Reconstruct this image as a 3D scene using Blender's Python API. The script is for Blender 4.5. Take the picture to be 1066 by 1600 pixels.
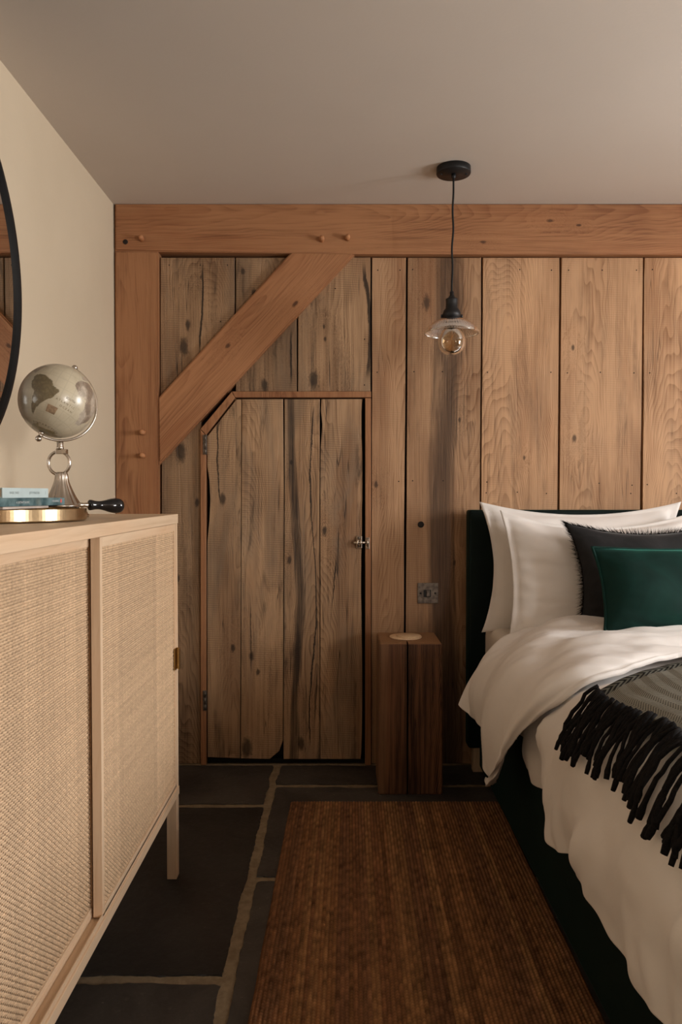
import bpy, bmesh, math, random
from mathutils import Vector, Matrix, Euler
from mathutils import noise as mnoise

for o in list(bpy.data.objects):
    bpy.data.objects.remove(o)
SC = bpy.context.scene
COL = SC.collection
random.seed(7)
PI = math.pi

# ------------------------------------------------------------------ camera, light, exposure
F_PX, CAM_D, CAM_H = 1180.0, 3.08, 1.1156      # focal length in px of the 1066x1600 frame, distance to timber wall, eye height
PITCH = math.atan(28 / F_PX)
cam = bpy.data.cameras.new('camera')
cam.sensor_fit = 'VERTICAL'
cam.sensor_height = 36.0
cam.sensor_width = 24.0
cam.lens = 36.0 * F_PX / 1600.0
cam.clip_start = 0.02
cam_o = bpy.data.objects.new('camera', cam)
COL.objects.link(cam_o)
cam_o.location = (0, -CAM_D, CAM_H)
cam_o.rotation_euler = (PI / 2 - PITCH, 0, 0)
SC.camera = cam_o

WIN = dict(x=2.80, y0=-1.90, y1=-1.20, z0=0.95, z1=1.90)     # window in the right-hand wall
W2 = dict(x=2.80, y0=-5.10, y1=-4.45, z0=0.95, z1=1.90)      # second window further along the same wall
ROOM_Y = -5.4

world = bpy.data.worlds.new('sky')
SC.world = world
world.use_nodes = True
bgn = world.node_tree.nodes['Background']
bgn.inputs[0].default_value = (0.75, 0.85, 1.0, 1)
bgn.inputs[1].default_value = 1.0

def area(name, loc, rot, sx, sy, power, col):
    l = bpy.data.lights.new(name, 'AREA')
    l.shape = 'RECTANGLE'
    l.size, l.size_y = sx, sy
    l.energy = power
    l.color = col
    o = bpy.data.objects.new(name, l)
    COL.objects.link(o)
    o.location = loc
    o.rotation_euler = rot
    return o

# daylight standing in each window opening
for nm_, w_, pw_ in (('window_daylight', WIN, 76.0), ('far_window_daylight', W2, 140.0)):
    area(nm_, (w_['x'] + 0.10, (w_['y0'] + w_['y1']) / 2, (w_['z0'] + w_['z1']) / 2), (0, PI / 2, 0),
         w_['z1'] - w_['z0'] - 0.06, w_['y1'] - w_['y0'] - 0.06, pw_, (1.0, 0.975, 0.955))

vs = SC.view_settings
vs.view_transform = 'Standard'
vs.look = 'None'
vs.exposure = 0.0
vs.gamma = 1.0
vs.use_curve_mapping = False
SC.cycles.max_bounces = 8
SC.cycles.diffuse_bounces = 5
SC.cycles.glossy_bounces = 3
SC.cycles.transmission_bounces = 8
SC.cycles.use_adaptive_sampling = True
SC.cycles.adaptive_threshold = 0.02
SC.cycles.caustics_reflective = False
SC.cycles.caustics_refractive = False
SC.cycles.sample_clamp_indirect = 4.0

# ------------------------------------------------------------------ measuring helper
CP, SP = math.cos(PITCH), math.sin(PITCH)
def at(px, py, Y):
    """photo measurement -> point on the vertical plane at depth Y"""
    u, v = (px - 533) / F_PX, -(py - 800) / F_PX
    d = Vector((u, CP + v * SP, -SP + v * CP))
    t = (Y + CAM_D) / d.y
    return Vector((d.x * t, Y, CAM_H + d.z * t))
def wall(px, py):
    p = at(px, py, 0.0)
    return (p.x, p.z)

# ------------------------------------------------------------------ node helpers
class S:
    """a node socket with arithmetic"""
    def __init__(s, t, k): s.t, s.k = t, k
    def m(s, op, b=None, c=None, clamp=False):
        n = s.t.nodes.new('ShaderNodeMath'); n.operation = op; n.use_clamp = clamp
        for i, q in enumerate((s, b, c)):
            if q is None: continue
            if isinstance(q, S): s.t.links.new(q.k, n.inputs[i])
            else: n.inputs[i].default_value = q
        return S(s.t, n.outputs[0])
    def __add__(s, b): return s.m('ADD', b)
    def __radd__(s, b): return s.m('ADD', b)
    def __sub__(s, b): return s.m('SUBTRACT', b)
    def __rsub__(s, b): return s.m('MULTIPLY', -1.0).m('ADD', b)
    def __mul__(s, b): return s.m('MULTIPLY', b)
    def __rmul__(s, b): return s.m('MULTIPLY', b)
    def __truediv__(s, b): return s.m('DIVIDE', b)
    def sin(s): return s.m('SINE')
    def pw(s, e): return s.m('POWER', e)
    def fr(s): return s.m('FRACT')
    def ab(s): return s.m('ABSOLUTE')
    def clamp(s): return s.m('ADD', 0.0, None, True)
    def step(s, a, b):
        n = s.t.nodes.new('ShaderNodeMapRange'); n.interpolation_type = 'SMOOTHSTEP'
        s.t.links.new(s.k, n.inputs[0])
        n.inputs[1].default_value, n.inputs[2].default_value = a, b
        n.inputs[3].default_value, n.inputs[4].default_value = 0.0, 1.0
        return S(s.t, n.outputs[0])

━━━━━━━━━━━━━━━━

Task details: Reproduce all of the material exactly, apart from the pictures.

Full solution:
Reconstruct this image as a 3D scene using Blender's Python API. The script is for Blender 4.5. Take the picture to be 1066 by 1600 pixels.
import bpy, bmesh, math, random
from mathutils import Vector, Matrix, Euler
from mathutils import noise as mnoise

for o in list(bpy.data.objects):
    bpy.data.objects.remove(o)
SC = bpy.context.scene
COL = SC.collection
random.seed(7)
PI = math.pi

# ------------------------------------------------------------------ camera, light, exposure
F_PX, CAM_D, CAM_H = 1180.0, 3.08, 1.1156      # focal length in px of the 1066x1600 frame, distance to timber wall, eye height
PITCH = math.atan(28 / F_PX)
cam = bpy.data.cameras.new('camera')
cam.sensor_fit = 'VERTICAL'
cam.sensor_height = 36.0
cam.sensor_width = 24.0
cam.lens = 36.0 * F_PX / 1600.0
cam.clip_start = 0.02
cam_o = bpy.data.objects.new('camera', cam)
COL.objects.link(cam_o)
cam_o.location = (0, -CAM_D, CAM_H)
cam_o.rotation_euler = (PI / 2 - PITCH, 0, 0)
SC.camera = cam_o

WIN = dict(x=2.80, y0=-1.90, y1=-1.20, z0=0.95, z1=1.90)     # window in the right-hand wall
W2 = dict(x=2.80, y0=-5.10, y1=-4.45, z0=0.95, z1=1.90)      # second window further along the same wall
ROOM_Y = -5.4

world = bpy.data.worlds.new('sky')
SC.world = world
world.use_nodes = True
bgn = world.node_tree.nodes['Background']
bgn.inputs[0].default_value = (0.75, 0.85, 1.0, 1)
bgn.inputs[1].default_value = 1.0

def area(name, loc, rot, sx, sy, power, col):
    l = bpy.data.lights.new(name, 'AREA')
    l.shape = 'RECTANGLE'
    l.size, l.size_y = sx, sy
    l.energy = power
    l.color = col
    o = bpy.data.objects.new(name, l)
    COL.objects.link(o)
    o.location = loc
    o.rotation_euler = rot
    return o

# daylight standing in each window opening
for nm_, w_, pw_ in (('window_daylight', WIN, 76.0), ('far_window_daylight', W2, 140.0)):
    area(nm_, (w_['x'] + 0.10, (w_['y0'] + w_['y1']) / 2, (w_['z0'] + w_['z1']) / 2), (0, PI / 2, 0),
         w_['z1'] - w_['z0'] - 0.06, w_['y1'] - w_['y0'] - 0.06, pw_, (1.0, 0.975, 0.955))

vs = SC.view_settings
vs.view_transform = 'Standard'
vs.look = 'None'
vs.exposure = 0.0
vs.gamma = 1.0
vs.use_curve_mapping = False
SC.cycles.max_bounces = 8
SC.cycles.diffuse_bounces = 5
SC.cycles.glossy_bounces = 3
SC.cycles.transmission_bounces = 8
SC.cycles.use_adaptive_sampling = True
SC.cycles.adaptive_threshold = 0.02
SC.cycles.caustics_reflective = False
SC.cycles.caustics_refractive = False
SC.cycles.sample_clamp_indirect = 4.0

# ------------------------------------------------------------------ measuring helper
CP, SP = math.cos(PITCH), math.sin(PITCH)
def at(px, py, Y):
    """photo measurement -> point on the vertical plane at depth Y"""
    u, v = (px - 533) / F_PX, -(py - 800) / F_PX
    d = Vector((u, CP + v * SP, -SP + v * CP))
    t = (Y + CAM_D) / d.y
    return Vector((d.x * t, Y, CAM_H + d.z * t))
def wall(px, py):
    p = at(px, py, 0.0)
    return (p.x, p.z)

# ------------------------------------------------------------------ node helpers
class S:
    """a node socket with arithmetic"""
    def __init__(s, t, k): s.t, s.k = t, k
    def m(s, op, b=None, c=None, clamp=False):
        n = s.t.nodes.new('ShaderNodeMath'); n.operation = op; n.use_clamp = clamp
        for i, q in enumerate((s, b, c)):
            if q is None: continue
            if isinstance(q, S): s.t.links.new(q.k, n.inputs[i])
            else: n.inputs[i].default_value = q
        return S(s.t, n.outputs[0])
    def __add__(s, b): return s.m('ADD', b)
    def __radd__(s, b): return s.m('ADD', b)
    def __sub__(s, b): return s.m('SUBTRACT', b)
    def __rsub__(s, b): return s.m('MULTIPLY', -1.0).m('ADD', b)
    def __mul__(s, b): return s.m('MULTIPLY', b)
    def __rmul__(s, b): return s.m('MULTIPLY', b)
    def __truediv__(s, b): return s.m('DIVIDE', b)
    def sin(s): return s.m('SINE')
    def pw(s, e): return s.m('POWER', e)
    def fr(s): return s.m('FRACT')
    def ab(s): return s.m('ABSOLUTE')
    def clamp(s): return s.m('ADD', 0.0, None, True)
    def step(s, a, b):
        n = s.t.nodes.new('ShaderNodeMapRange'); n.interpolation_type = 'SMOOTHSTEP'
        s.t.links.new(s.k, n.inputs[0])
        n.inputs[1].default_value, n.inputs[2].default_value = a, b
        n.inputs[3].default_value, n.inputs[4].default_value = 0.0, 1.0
        return S(s.t, n.outputs[0])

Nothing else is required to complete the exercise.